Goal of the exercise:
Repeat the material below word for word and leave out all pictures.

+++ Data shown

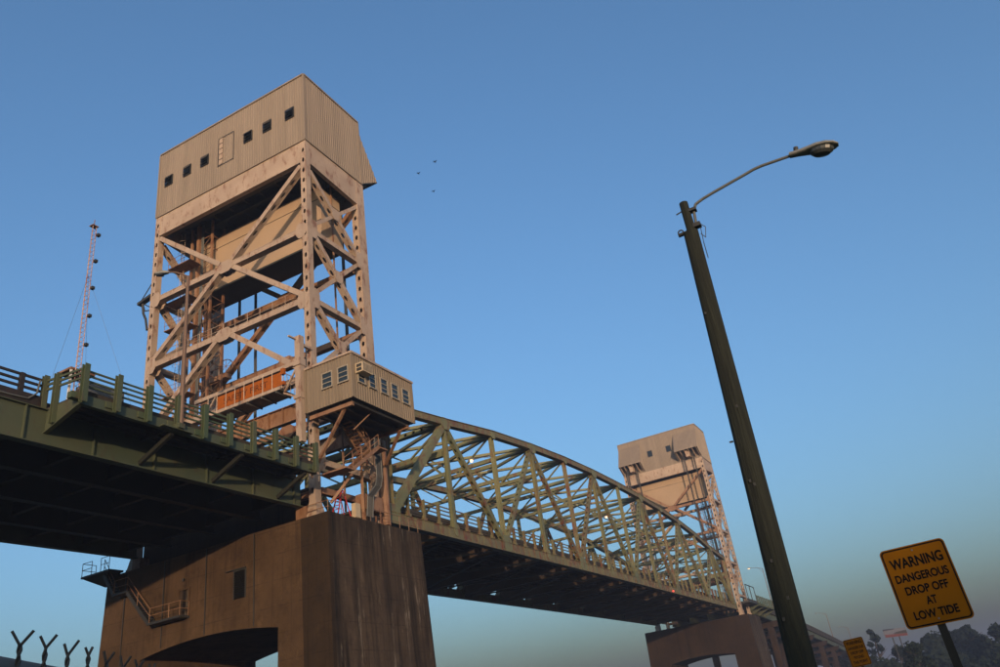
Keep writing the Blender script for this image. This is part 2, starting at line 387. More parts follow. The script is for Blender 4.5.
# bracing on the two broad faces
LV = [42.0, 34.9, 27.8]
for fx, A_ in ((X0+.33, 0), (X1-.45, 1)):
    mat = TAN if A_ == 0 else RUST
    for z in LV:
        s = MB(); zz = z-.28
        for ya, yb in ((Y0+.62,YC-.6),(YC+.6,Y1-.62)):
            s.bar((fx,ya,zz+.25),(fx,yb,zz+.25),.06,.66); s.bar((fx,ya,zz-.25),(fx,yb,zz-.25),.06,.66)
            s.bar((fx-.29,ya,zz),(fx-.29,yb,zz),.44,.04); s.bar((fx+.29,ya,zz),(fx+.29,yb,zz),.44,.04)
        s.build('strut', mat, T)
        pl = MB()
        for xx in (fx-.34, fx+.34): pl.gusset((xx,YC,z-.3),(0,1,0),(0,0,1),.92,.62,.03)
        for ye in (Y0+.75, Y1-.75):
            for xx in (fx-.34, fx+.34): pl.gusset((xx,ye,z-.3),(0,1,0),(0,0,1),.55,.8,.03)
        pl.build('gusset_plate', mat, T)
    def dg(p, q, w=.42, d=.62):
        L = (V(q)-V(p)).normalized(); A = V((1,0,0)).cross(L)
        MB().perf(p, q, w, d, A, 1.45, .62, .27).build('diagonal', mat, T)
    for sg, ye in ((1, Y0+.7), (-1, Y1-.7)):
        dg((fx,ye,48.9),(fx,YC-.75*sg,42.3))
        dg((fx,YC-.8*sg,41.5),(fx,ye,35.1))
        dg((fx,YC-.8*sg,34.4),(fx,ye,28.0))
# bracing on the two narrow faces
for ys, sg in ((Y0, 1), (Y1, -1)):
    fy = ys+.34*sg; xa, xb = X0+.6, X1-1.1
    for i, (za, zb) in enumerate(((48.6,42.0),(42.0,34.9),(34.9,27.8),(27.8,20.7))):
        p, q = V((xa+.05,fy,za-.2)), V((xb-.05,fy,zb+.15)); L = (q-p).normalized(); A = V((0,1,0)).cross(L)
        MB().perf(p, q, .42, .58, A, 1.3, .55, .26).build('diagonal', TAN, T)
        s = MB(); s.bar((xb-.02,fy-.2*sg,za-.3),(xa+.02,fy-.2*sg,zb+.25),.34,.06,(0,0,1)); s.bar((xb-.02,fy+.12*sg,za-.3),(xa+.02,fy+.12*sg,zb+.25),.34,.06,(0,0,1))
        s.build('cross_brace', TAN, T)
        pl = MB(); c = ((xa+xb)/2, fy-.32*sg, (za+zb)/2); pl.gusset(c,(1,0,0),(0,0,1),.55,.6,.03)
        pl.gusset((xa+.28,fy-.33*sg,zb-.05),(1,0,0),(0,0,1),.42,.95,.03); pl.gusset((xb-.28,fy-.33*sg,zb-.1),(1,0,0),(0,0,1),.42,.9,.03)
        pl.build('gusset_plate', TAN, T)
        s = MB(); s.bar((xa,fy,zb-.04),(xb,fy,zb-.04),.06,.6); s.bar((xa,fy,zb-.46),(xb,fy,zb-.46),.06,.6); s.bar((xa,fy-.27*sg,zb-.25),(xb,fy-.27*sg,zb-.25),.38,.04); s.bar((xa,fy+.27*sg,zb-.25),(xb,fy+.27*sg,zb-.25),.38,.04)
        s.build('strut', TAN, T)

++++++

Solution to the problem:
Keep writing the Blender script for this image. This is part 2, starting at line 387. More parts follow. The script is for Blender 4.5.
# bracing on the two broad faces
LV = [42.0, 34.9, 27.8]
for fx, A_ in ((X0+.33, 0), (X1-.45, 1)):
    mat = TAN if A_ == 0 else RUST
    for z in LV:
        s = MB(); zz = z-.28
        for ya, yb in ((Y0+.62,YC-.6),(YC+.6,Y1-.62)):
            s.bar((fx,ya,zz+.25),(fx,yb,zz+.25),.06,.66); s.bar((fx,ya,zz-.25),(fx,yb,zz-.25),.06,.66)
            s.bar((fx-.29,ya,zz),(fx-.29,yb,zz),.44,.04); s.bar((fx+.29,ya,zz),(fx+.29,yb,zz),.44,.04)
        s.build('strut', mat, T)
        pl = MB()
        for xx in (fx-.34, fx+.34): pl.gusset((xx,YC,z-.3),(0,1,0),(0,0,1),.92,.62,.03)
        for ye in (Y0+.75, Y1-.75):
            for xx in (fx-.34, fx+.34): pl.gusset((xx,ye,z-.3),(0,1,0),(0,0,1),.55,.8,.03)
        pl.build('gusset_plate', mat, T)
    def dg(p, q, w=.42, d=.62):
        L = (V(q)-V(p)).normalized(); A = V((1,0,0)).cross(L)
        MB().perf(p, q, w, d, A, 1.45, .62, .27).build('diagonal', mat, T)
    for sg, ye in ((1, Y0+.7), (-1, Y1-.7)):
        dg((fx,ye,48.9),(fx,YC-.75*sg,42.3))
        dg((fx,YC-.8*sg,41.5),(fx,ye,35.1))
        dg((fx,YC-.8*sg,34.4),(fx,ye,28.0))
# bracing on the two narrow faces
for ys, sg in ((Y0, 1), (Y1, -1)):
    fy = ys+.34*sg; xa, xb = X0+.6, X1-1.1
    for i, (za, zb) in enumerate(((48.6,42.0),(42.0,34.9),(34.9,27.8),(27.8,20.7))):
        p, q = V((xa+.05,fy,za-.2)), V((xb-.05,fy,zb+.15)); L = (q-p).normalized(); A = V((0,1,0)).cross(L)
        MB().perf(p, q, .42, .58, A, 1.3, .55, .26).build('diagonal', TAN, T)
        s = MB(); s.bar((xb-.02,fy-.2*sg,za-.3),(xa+.02,fy-.2*sg,zb+.25),.34,.06,(0,0,1)); s.bar((xb-.02,fy+.12*sg,za-.3),(xa+.02,fy+.12*sg,zb+.25),.34,.06,(0,0,1))
        s.build('cross_brace', TAN, T)
        pl = MB(); c = ((xa+xb)/2, fy-.32*sg, (za+zb)/2); pl.gusset(c,(1,0,0),(0,0,1),.55,.6,.03)
        pl.gusset((xa+.28,fy-.33*sg,zb-.05),(1,0,0),(0,0,1),.42,.95,.03); pl.gusset((xb-.28,fy-.33*sg,zb-.1),(1,0,0),(0,0,1),.42,.9,.03)
        pl.build('gusset_plate', TAN, T)
        s = MB(); s.bar((xa,fy,zb-.04),(xb,fy,zb-.04),.06,.6); s.bar((xa,fy,zb-.46),(xb,fy,zb-.46),.06,.6); s.bar((xa,fy-.27*sg,zb-.25),(xb,fy-.27*sg,zb-.25),.38,.04); s.bar((xa,fy+.27*sg,zb-.25),(xb,fy+.27*sg,zb-.25),.38,.04)
        s.build('strut', TAN, T)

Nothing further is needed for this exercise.